Homeowners question HB 563, and should

To the editor:

When citizens of a community see their local neighborhood ordinances being overturned or subverted as is the case of Ohio HB 563, it’s imperative that they get answers.

The question is why is the neighborhood that did not want Airbnb businesses, that not only cause disturbances but can be a breeding ground for illegal activities, is being asked to change its authority. Under the bill, if passed, local counties, townships or municipal corporations cannot prohibit such short-term property rentals, which can be downright dangerous.

Not only have these types of businesses popped up all over the country, they have popped up locally in Wintersville, and some of the residents are questioning the co-authors of this bill before the state legislature as a possible conflict of interest, per letters to the editor on July 24 from Linda Freed of Wintersville (“Coming soon to your neighborhood”) and Debra Latynski of Hammondsville (“Let’s stop HB 563.”)

It seems that state representatives who have authored this bill, want to change the rules, but not in favor of the majority of the homeowners. And, they have asked the mayor and council to sign on by sending a letter to the representative in acceptance of the bill.

Under the bill, counties, townships or municipal corporations will be prohibited from adopting or enforcing rules on short-term occupancies. Home rule authority as specified in Article XVIII, Section 3 of the Ohio Constitution states that “… Municipalities shall have authority over self- governing.” If this bill passes, it will allow Airbnbs to operate in residential neighborhood zones overruling previous laws, regardless of what city or township ordinances have been drawn in the past.

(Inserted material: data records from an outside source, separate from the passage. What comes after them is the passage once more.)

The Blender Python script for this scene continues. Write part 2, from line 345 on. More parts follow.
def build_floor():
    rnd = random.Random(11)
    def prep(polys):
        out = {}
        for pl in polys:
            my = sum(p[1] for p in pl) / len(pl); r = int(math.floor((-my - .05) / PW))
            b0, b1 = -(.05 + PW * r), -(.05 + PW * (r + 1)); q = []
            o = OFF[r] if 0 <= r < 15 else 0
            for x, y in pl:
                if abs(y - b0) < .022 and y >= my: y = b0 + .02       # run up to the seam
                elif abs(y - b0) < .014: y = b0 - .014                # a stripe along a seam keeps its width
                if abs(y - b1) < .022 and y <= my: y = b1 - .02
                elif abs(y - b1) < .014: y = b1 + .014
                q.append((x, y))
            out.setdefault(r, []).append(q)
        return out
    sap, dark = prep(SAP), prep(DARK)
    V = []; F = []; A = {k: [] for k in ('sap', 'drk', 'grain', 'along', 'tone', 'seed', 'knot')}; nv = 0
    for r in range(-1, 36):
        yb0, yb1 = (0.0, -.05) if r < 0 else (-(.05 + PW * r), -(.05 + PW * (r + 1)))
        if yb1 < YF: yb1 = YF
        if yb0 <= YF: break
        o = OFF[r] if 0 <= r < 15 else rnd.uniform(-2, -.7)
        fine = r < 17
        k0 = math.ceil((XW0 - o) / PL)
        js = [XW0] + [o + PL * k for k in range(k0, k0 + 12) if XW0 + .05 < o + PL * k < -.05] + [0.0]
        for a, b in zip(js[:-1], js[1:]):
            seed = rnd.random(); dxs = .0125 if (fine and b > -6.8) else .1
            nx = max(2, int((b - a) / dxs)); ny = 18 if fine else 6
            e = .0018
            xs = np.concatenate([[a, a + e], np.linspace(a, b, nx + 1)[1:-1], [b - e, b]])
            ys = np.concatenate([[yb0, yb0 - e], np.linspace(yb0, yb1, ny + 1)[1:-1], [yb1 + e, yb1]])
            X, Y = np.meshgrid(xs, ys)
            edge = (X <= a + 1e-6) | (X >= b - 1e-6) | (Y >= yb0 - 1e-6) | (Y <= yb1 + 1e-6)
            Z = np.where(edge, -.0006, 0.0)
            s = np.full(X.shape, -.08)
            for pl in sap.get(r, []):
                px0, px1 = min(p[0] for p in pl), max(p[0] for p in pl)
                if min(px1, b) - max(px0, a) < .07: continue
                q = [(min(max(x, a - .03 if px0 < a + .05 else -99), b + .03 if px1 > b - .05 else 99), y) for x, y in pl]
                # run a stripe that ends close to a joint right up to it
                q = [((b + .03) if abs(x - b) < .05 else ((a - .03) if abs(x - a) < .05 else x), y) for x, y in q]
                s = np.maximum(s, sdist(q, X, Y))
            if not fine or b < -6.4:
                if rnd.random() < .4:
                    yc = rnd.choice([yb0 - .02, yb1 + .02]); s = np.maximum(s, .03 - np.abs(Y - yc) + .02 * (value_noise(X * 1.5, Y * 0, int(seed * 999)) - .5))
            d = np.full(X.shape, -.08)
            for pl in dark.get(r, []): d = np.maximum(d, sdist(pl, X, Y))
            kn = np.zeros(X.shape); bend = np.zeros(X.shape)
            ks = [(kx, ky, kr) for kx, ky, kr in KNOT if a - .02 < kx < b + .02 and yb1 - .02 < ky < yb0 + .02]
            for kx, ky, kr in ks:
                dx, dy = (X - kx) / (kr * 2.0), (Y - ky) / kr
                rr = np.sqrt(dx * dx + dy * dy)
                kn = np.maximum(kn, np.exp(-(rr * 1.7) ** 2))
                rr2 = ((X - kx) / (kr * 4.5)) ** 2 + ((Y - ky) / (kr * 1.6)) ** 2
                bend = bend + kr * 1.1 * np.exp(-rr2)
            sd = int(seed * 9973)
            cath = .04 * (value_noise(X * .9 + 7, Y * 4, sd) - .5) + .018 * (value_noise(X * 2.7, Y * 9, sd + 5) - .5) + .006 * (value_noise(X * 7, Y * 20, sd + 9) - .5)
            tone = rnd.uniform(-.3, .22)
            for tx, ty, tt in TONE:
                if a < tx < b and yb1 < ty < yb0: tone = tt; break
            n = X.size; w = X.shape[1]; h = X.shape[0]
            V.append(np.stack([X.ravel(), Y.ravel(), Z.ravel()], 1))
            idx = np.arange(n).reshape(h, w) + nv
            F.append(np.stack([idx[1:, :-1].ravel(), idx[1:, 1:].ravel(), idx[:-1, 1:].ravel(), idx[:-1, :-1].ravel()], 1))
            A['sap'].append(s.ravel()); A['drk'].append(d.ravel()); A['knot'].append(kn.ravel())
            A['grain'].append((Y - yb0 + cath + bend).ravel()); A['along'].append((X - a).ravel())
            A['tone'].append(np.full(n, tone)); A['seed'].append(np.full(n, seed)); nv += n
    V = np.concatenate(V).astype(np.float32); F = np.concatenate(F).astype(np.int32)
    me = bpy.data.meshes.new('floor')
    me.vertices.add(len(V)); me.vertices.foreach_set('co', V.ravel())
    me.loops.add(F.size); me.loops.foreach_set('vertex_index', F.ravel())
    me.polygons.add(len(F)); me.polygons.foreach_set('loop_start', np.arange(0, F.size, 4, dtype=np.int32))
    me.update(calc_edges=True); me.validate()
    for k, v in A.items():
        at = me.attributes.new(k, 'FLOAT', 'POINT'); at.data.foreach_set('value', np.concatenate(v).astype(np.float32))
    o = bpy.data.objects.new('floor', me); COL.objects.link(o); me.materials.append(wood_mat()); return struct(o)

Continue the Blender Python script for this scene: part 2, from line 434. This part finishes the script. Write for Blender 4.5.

It makes me wonder if the Americans for Prosperity (a Koch brothers-funded PAC) is behind “advising” state representatives and local councils to overturn their once-protected neighborhoods into a free-for-all in the name of freedom. AFP is all about less governmental restrictions, but at whose peril?

Perhaps the various elected officials, some who have accepted financial and in-kind service during election time, have dues to pay.

Is this one of those times and one of those issues? I hope not, but it does bring about the question why. And if it’s in the name of freedom and prosperity then, the questions become whose freedom and whose prosperity?